Sa cuisine est réconfortante, un peu comme celle des grands-mères. Ses petits bouillons en hiver, ça aide au moral !

Même si Chloé s’affranchit de tout courant culinaire, elle s’inscrit tout de même dans une certaine lignée, menée par le chef de file Alain Passard. A savoir des chefs talentueux et techniciens qui respectent le produit, le subliment sans l’abîmer. “Bertrand Grébaut n’a aucun problème à mettre un navet au milieu d’une assiette”, atteste-elle. Une démarche qu’elle partage aussi avec Adrien Cachot, “une cuisine au style d’une apparente simplicité”, mais à laquelle elle ajoute sa touche personnelle : faire plaisir. “Sa cuisine est réconfortante, un peu comme celle des grands-mères. Ses petits bouillons en hiver, ça aide au moral !”, confie Gaëlle. La cuisine est pour Chloé un véritable terrain d’expression. Elle sert à faire plaisir à ses amis. « Quand ses proches ne vont pas bien, elle cuisine. Elle est moins douée pour réconforter quelqu’un avec ses mots, qu’avec ses plats”, plaisante sa femme qui poursuit, “en plus Chloé cuisine toujours pour 12. Il y a toujours un petit morceau de guanciale planqué dans le frigo pour des pâtes à la carbonara”. Chloé la généreuse est aussi une touche-à-tout qui bricole, essaye, tente et frôle parfois l’obsession. Entre ses périodes tacos et  raviolis de Hong Kong, elle ne se refuse rien, à condition que les produits soient de qualité : “on a notre réseau de producteurs. A Saint-Malo, on a mis deux ans à trouver un jeune qui ne fait que des produits de saison. Chloé est aussi copine avec la laiterie de Paris qui lui donne le petit lait avec lequel elle fait plein d’essais.  On a eu droit à des sauces, des cocktails… on est ses petits cobayes”, s’amuse Gaëlle.

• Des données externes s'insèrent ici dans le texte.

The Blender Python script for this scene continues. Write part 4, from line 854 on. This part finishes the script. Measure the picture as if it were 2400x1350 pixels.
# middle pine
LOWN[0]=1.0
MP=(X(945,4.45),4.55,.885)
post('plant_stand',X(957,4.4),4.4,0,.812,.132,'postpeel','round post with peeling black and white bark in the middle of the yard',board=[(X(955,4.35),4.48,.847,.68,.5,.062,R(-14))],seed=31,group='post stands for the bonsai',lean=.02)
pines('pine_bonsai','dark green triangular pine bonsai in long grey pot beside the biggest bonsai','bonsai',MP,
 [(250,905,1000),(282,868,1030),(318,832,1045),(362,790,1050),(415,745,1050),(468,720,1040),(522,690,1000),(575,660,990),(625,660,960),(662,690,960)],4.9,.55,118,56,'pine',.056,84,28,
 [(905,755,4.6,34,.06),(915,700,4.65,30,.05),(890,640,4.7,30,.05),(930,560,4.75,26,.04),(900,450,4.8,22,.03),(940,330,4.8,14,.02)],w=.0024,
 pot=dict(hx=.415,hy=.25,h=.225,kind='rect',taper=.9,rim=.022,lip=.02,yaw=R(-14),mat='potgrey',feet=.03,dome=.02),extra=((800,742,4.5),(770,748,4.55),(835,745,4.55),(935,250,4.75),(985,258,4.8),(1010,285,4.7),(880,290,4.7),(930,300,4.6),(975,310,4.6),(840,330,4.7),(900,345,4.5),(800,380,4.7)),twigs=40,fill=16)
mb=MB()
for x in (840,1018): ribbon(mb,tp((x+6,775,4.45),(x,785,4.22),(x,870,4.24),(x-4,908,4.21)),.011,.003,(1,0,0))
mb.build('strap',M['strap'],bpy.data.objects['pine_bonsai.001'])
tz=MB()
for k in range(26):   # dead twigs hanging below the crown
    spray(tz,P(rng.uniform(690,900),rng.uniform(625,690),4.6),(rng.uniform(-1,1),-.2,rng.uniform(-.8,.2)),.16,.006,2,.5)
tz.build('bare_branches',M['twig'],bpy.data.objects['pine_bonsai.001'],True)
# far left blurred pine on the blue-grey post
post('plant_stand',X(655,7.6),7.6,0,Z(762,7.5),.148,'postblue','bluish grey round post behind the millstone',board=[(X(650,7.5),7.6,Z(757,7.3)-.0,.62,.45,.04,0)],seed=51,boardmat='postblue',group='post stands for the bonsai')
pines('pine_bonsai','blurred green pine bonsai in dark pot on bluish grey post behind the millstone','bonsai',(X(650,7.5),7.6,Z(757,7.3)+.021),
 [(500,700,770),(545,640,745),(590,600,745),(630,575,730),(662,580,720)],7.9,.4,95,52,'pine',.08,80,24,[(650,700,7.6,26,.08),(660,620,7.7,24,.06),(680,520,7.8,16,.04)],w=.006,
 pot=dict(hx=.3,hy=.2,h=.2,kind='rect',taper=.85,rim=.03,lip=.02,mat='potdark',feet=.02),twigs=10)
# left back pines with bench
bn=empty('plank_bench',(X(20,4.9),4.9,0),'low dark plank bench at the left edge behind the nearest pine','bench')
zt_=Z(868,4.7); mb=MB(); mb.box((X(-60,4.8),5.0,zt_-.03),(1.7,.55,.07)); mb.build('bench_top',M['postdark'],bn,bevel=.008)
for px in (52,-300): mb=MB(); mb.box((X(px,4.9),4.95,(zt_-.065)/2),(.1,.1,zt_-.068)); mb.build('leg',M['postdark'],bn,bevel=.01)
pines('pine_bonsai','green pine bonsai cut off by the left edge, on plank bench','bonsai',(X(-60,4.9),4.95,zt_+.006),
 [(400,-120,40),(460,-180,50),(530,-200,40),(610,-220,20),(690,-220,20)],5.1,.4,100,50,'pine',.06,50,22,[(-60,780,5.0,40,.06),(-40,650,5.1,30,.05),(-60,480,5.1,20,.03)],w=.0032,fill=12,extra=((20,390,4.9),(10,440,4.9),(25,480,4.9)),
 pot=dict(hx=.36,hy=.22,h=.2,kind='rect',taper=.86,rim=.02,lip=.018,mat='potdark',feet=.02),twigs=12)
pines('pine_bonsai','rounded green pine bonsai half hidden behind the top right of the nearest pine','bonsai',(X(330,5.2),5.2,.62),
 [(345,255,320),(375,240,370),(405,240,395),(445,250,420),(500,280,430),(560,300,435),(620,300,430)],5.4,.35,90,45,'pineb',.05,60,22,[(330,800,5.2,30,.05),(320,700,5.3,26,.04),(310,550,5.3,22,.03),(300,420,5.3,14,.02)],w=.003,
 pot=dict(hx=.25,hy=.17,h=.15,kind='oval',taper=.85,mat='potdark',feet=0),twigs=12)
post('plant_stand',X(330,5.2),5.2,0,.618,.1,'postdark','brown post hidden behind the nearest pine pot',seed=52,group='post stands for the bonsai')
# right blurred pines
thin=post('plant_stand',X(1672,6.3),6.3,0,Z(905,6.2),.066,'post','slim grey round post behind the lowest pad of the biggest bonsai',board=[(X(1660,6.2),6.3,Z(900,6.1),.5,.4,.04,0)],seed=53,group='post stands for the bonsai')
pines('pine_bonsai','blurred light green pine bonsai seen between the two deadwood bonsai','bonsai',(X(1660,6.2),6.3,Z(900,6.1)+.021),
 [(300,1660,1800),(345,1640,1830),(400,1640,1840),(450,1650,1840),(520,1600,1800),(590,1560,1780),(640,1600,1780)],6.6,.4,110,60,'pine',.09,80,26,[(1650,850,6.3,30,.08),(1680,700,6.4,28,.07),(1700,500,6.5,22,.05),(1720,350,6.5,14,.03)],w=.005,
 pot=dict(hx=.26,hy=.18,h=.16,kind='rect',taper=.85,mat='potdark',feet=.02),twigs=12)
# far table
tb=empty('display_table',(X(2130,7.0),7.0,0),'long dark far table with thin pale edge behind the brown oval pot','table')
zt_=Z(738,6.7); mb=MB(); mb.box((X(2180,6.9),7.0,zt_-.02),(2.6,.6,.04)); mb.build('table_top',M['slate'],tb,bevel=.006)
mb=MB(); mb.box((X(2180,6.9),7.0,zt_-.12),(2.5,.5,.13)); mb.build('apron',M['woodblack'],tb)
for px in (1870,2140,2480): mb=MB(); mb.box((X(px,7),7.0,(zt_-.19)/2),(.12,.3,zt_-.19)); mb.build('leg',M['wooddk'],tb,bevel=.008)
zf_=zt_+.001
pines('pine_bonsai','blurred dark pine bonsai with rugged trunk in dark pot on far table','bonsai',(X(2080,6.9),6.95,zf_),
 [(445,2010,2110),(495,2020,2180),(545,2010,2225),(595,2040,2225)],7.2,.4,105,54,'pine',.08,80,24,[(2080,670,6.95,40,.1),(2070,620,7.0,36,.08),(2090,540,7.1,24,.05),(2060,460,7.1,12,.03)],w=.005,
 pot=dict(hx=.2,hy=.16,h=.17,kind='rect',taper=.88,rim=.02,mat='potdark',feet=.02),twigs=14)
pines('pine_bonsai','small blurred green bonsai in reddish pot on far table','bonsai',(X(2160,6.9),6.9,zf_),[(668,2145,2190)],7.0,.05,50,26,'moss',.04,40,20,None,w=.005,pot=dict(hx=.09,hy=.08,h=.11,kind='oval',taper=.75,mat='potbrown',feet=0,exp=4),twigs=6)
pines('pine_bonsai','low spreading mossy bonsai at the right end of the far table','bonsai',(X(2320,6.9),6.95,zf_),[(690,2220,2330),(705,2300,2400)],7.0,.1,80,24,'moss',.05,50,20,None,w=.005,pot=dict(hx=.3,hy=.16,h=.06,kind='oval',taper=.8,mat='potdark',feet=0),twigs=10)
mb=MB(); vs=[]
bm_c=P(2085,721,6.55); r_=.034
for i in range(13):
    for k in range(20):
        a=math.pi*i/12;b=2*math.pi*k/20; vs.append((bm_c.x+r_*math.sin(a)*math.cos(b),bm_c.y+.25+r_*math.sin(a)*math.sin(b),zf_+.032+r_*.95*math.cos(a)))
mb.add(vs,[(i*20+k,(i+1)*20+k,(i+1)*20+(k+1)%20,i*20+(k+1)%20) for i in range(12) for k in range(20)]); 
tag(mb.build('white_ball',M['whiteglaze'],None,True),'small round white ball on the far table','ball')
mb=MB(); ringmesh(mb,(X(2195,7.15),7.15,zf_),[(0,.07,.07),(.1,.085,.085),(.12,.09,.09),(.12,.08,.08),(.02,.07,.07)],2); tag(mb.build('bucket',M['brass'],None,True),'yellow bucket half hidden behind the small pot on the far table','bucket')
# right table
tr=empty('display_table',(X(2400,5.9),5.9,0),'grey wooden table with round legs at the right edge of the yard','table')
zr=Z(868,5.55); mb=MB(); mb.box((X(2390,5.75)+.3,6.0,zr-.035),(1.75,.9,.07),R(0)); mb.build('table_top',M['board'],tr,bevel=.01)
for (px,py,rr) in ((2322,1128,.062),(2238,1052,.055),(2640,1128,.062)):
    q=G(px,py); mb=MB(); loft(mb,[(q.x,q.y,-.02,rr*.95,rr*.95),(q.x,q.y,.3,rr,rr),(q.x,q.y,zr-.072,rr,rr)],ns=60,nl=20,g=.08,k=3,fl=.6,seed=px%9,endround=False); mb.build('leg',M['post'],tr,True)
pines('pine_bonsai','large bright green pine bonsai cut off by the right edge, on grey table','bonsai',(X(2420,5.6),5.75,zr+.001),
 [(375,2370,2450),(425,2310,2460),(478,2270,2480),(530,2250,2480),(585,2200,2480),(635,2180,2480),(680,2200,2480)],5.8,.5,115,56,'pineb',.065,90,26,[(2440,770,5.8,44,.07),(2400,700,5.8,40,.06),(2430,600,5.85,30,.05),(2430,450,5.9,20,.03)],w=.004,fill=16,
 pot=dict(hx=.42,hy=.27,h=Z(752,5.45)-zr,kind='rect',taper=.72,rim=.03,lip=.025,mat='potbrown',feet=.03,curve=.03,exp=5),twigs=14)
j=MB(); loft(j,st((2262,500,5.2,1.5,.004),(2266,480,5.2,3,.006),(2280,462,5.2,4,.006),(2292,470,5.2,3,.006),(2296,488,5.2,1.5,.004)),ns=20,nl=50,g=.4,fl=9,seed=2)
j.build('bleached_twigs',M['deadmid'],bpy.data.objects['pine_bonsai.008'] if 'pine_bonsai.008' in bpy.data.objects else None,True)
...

Chloé, déjà personnage médiatique, est très souvent qualifiée de “cheffe écolo” ou “cheffe éco-responsable”. Pourtant, elle ne se sent pas particulièrement militante. “Ce n’est pas moi qui suis écolo, c’est les autres qui ne le sont pas”, scande-t-elle. “elle respecte ses fournisseurs, les producteurs, les saisons et les produits. Il faut les manipuler doucement pour ne pas faire de bleus aux fruits et légumes”, commente Gaëlle. Une cuisine aux démarches respectueuses que la cheffe essaye de transmettre à travers ses plats, en exploitant entièrement les produits et en donnant aussi des cours à de jeunes enfants défavorisés. Mais pour celle qui connaît tous les noms de plantes et de végétaux ou qui regarde toujours en l’air pour s’émerveiller devant les grues de chantier sa passion, “la cuisine est avant tout un kiff. Je prépare avec les produits qui m’entourent, des inspirations d’ailleurs sur une base française mais davantage axée sur la générosité que sur des goûts intéressants”. En attendant la réouverture des restaurants où Chloé sera très certainement appelée, la trentenaire continue de mettre de la cuisine un peu partout dans son quotidien. En imaginant les recettes de petits pots pour son bébé, en collectionnant Monsieur Glouton* dont elle est fan, ou encore en sortant sur un coup de tête l’argenterie, pour faire comme à l’hôtel et égayer aussi le quotidien de sa famille.

 

*Personnage de Monsieur Madame, la collection de livre illustré pour les enfants.